TO DO — Without any pictures, restate the lines from the one containing "Recreate this scene" to the one containing "S.camera = cam", word for word, ends included.

Rows from a 3D scene dataset:
>> Start
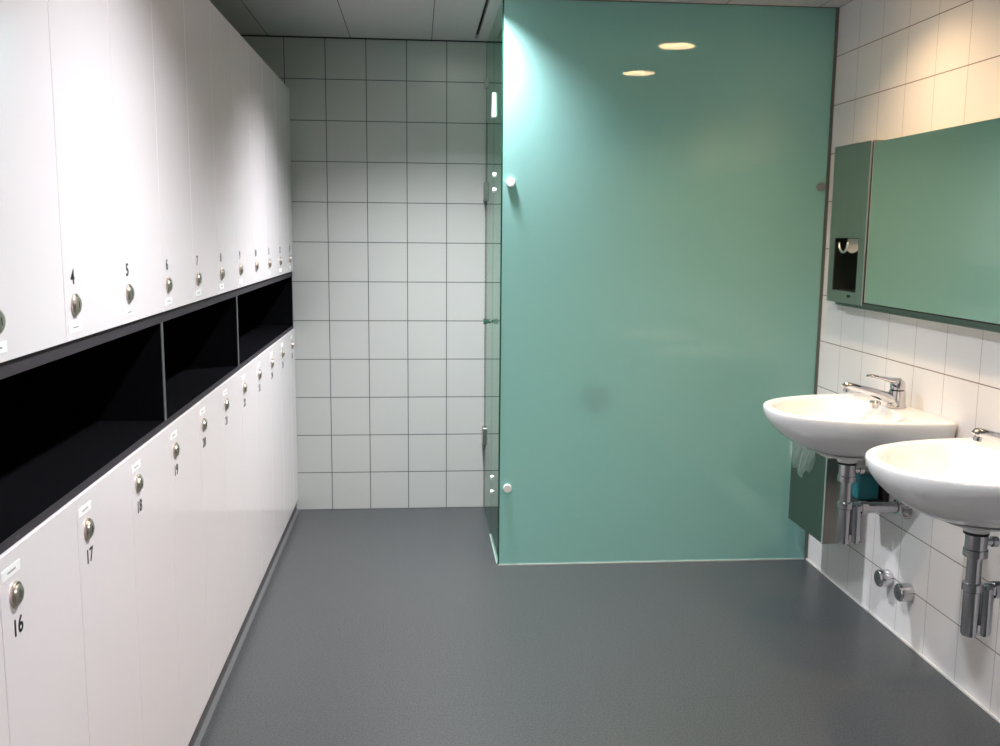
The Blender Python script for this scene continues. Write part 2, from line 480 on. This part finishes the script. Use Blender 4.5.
for x, z in ((XG+.037, 1.663), (XG+.037, .352), (XR-.036, 1.663)):
    b = bm_new(); add_lathe(b, (x, YG, z), (0,-1,0), [(0, .0185), (.010, .0185), (.012, .0165), (.012, .0001)], 28, cap1=False)
    obj('clamp_disc', b, 'white_fitting' if x < 1 else 'steel', t, True, 'round metal clamp disc', auto=35)
# faint square fixed to the back of the pane
b = bm_new(); add_box(b, .706, .822, YG+.0102, YG+.0125, .683, .803, .0003, 1); obj('square_pad', b, 'grey_plastic', t, label='faint square seen through the satin glass')

t = thing('glass_side_panel', 'narrow clear green glass return at the shower corner', 'glass panel', (0,0,0))
b = bm_new(); add_box(b, XG-.004, XG+.004, YG+.0115, 4.466, .006, ZC-.004); obj('clear_pane', b, 'clear', t)
b = bm_new(); add_box(b, XG-.006, XG+.006, YG+.016, 4.466, .0005, .0058); obj('bottom_seal', b, 'silicone', t, label='pale seal along the floor')
for z in (1.724, 1.657, .328, .258):
    b = bm_new(); add_lathe(b, (XG-.004, 4.36, z-.012), (-1,0,0), [(0, .011), (.007, .011), (.009, .009), (.009, .0001)], 24, cap1=False)
    obj('clamp_disc', b, 'white_fitting', t, True, 'round metal clamp disc', auto=35)
b = bm_new(); add_box(b, XG-.012, XG+.012, 4.430, 4.4665, 1.972, 2.082, .003, 1); obj('patch_fitting', b, 'sticker', t, label='metal patch fitting above the door, coloured white as if lit')  # white tag material puts the light on the metal into its colour

t = thing('glass_transom', 'clear glass pane over the shower door, up to the ceiling', 'glass panel', (0,0,0))
b = bm_new(); add_box(b, XG-.004, XG+.004, 4.504, YB-.006, 2.012, ZC-.004); obj('clear_pane', b, 'clear', t)
b = bm_new(); add_box(b, XG-.012, XG+.012, YB-.030, YB-.001, 2.17, 2.22, .002, 1); obj('wall_bracket', b, 'steel', t, label='small steel wall bracket')

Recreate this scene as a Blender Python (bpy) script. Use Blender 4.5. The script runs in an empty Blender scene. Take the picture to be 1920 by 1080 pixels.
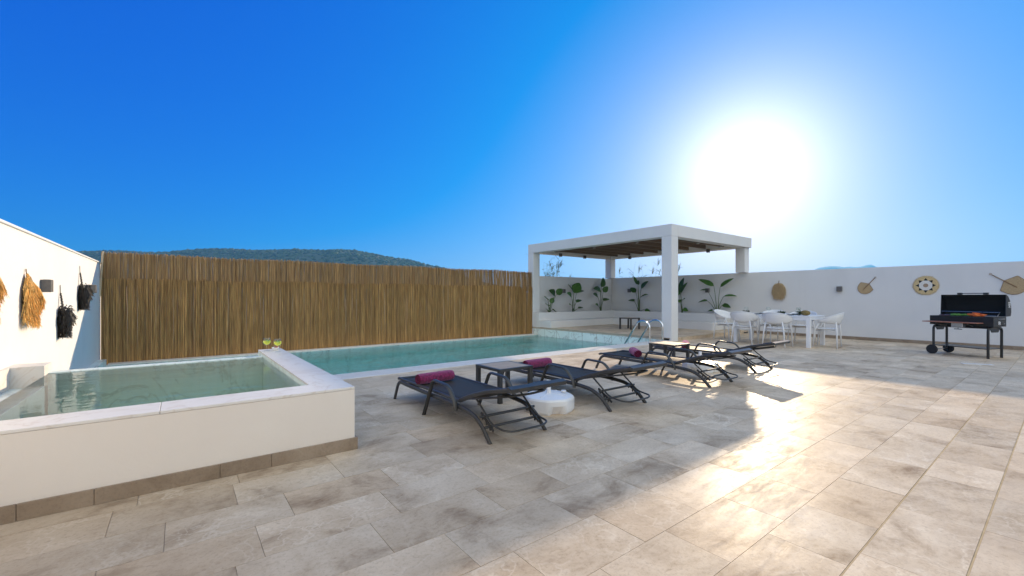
import bpy, bmesh, math, random
from mathutils import Vector, Matrix, Quaternion
random.seed(7)
R = math.radians
S = bpy.context.scene
COL = S.collection

# ------------------------------------------------------------------ camera
CAM_H = 1.2
YAW = 52.36
cd = bpy.data.cameras.new('camera'); cam = bpy.data.objects.new('camera', cd); COL.objects.link(cam)
cam.location = (0, 0, CAM_H); cam.rotation_euler = (R(90), 0, R(YAW - 90))
cd.sensor_width = 36; cd.lens = 806.4 / 1920 * 36; cd.shift_y = 15.7 / 1920
cd.clip_start = 0.05; cd.clip_end = 20000
S.camera = cam

# ------------------------------------------------------------------ sky, sun, exposure
SUN_EL, SUN_AZ = 14.5, 23.6           # azimuth measured from +X towards +Y
sd = Vector((math.cos(R(SUN_EL)) * math.cos(R(SUN_AZ)), math.cos(R(SUN_EL)) * math.sin(R(SUN_AZ)), math.sin(R(SUN_EL))))
W = bpy.data.worlds.new('World'); S.world = W; W.use_nodes = True
wn = W.node_tree; wn.nodes.clear()
def wnode(t, **k):
    n = wn.nodes.new(t)
    for a, b in k.items(): setattr(n, a, b)
    return n
sky = wnode('ShaderNodeTexSky', sky_type='NISHITA', sun_disc=False, sun_elevation=R(SUN_EL), sun_rotation=R(90 - SUN_AZ),
            air_density=1.0, dust_density=0.3, ozone_density=6.0, altitude=0)
SKY_STR = 0.12
EXPO = 0.5
bg = wnode('ShaderNodeBackground'); bg.inputs['Strength'].default_value = SKY_STR
def wm(op, a, b, c=None):
    n = wnode('ShaderNodeMath', operation=op)
    for i, v in enumerate((a, b, c)):
        if v is None: continue
        if isinstance(v, (int, float)): n.inputs[i].default_value = v
        else: wn.links.new(v, n.inputs[i])
    return n.outputs[0]
sep = wnode('ShaderNodeSeparateColor'); wn.links.new(sky.outputs[0], sep.inputs[0])
K = 2 ** -EXPO / SKY_STR        # grading of the sky: deep saturated blue, compressed towards the horizon
cr = wm('MULTIPLY_ADD', sep.outputs[0], .11 * K, -.19 * K)
cg = wm('MULTIPLY', wm('POWER', sep.outputs[1], .88), .095 * K)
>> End
RESULT BELOW —
Recreate this scene as a Blender Python (bpy) script. Use Blender 4.5. The script runs in an empty Blender scene. Take the picture to be 1920 by 1080 pixels.
import bpy, bmesh, math, random
from mathutils import Vector, Matrix, Quaternion
random.seed(7)
R = math.radians
S = bpy.context.scene
COL = S.collection

# ------------------------------------------------------------------ camera
CAM_H = 1.2
YAW = 52.36
cd = bpy.data.cameras.new('camera'); cam = bpy.data.objects.new('camera', cd); COL.objects.link(cam)
cam.location = (0, 0, CAM_H); cam.rotation_euler = (R(90), 0, R(YAW - 90))
cd.sensor_width = 36; cd.lens = 806.4 / 1920 * 36; cd.shift_y = 15.7 / 1920
cd.clip_start = 0.05; cd.clip_end = 20000
S.camera = cam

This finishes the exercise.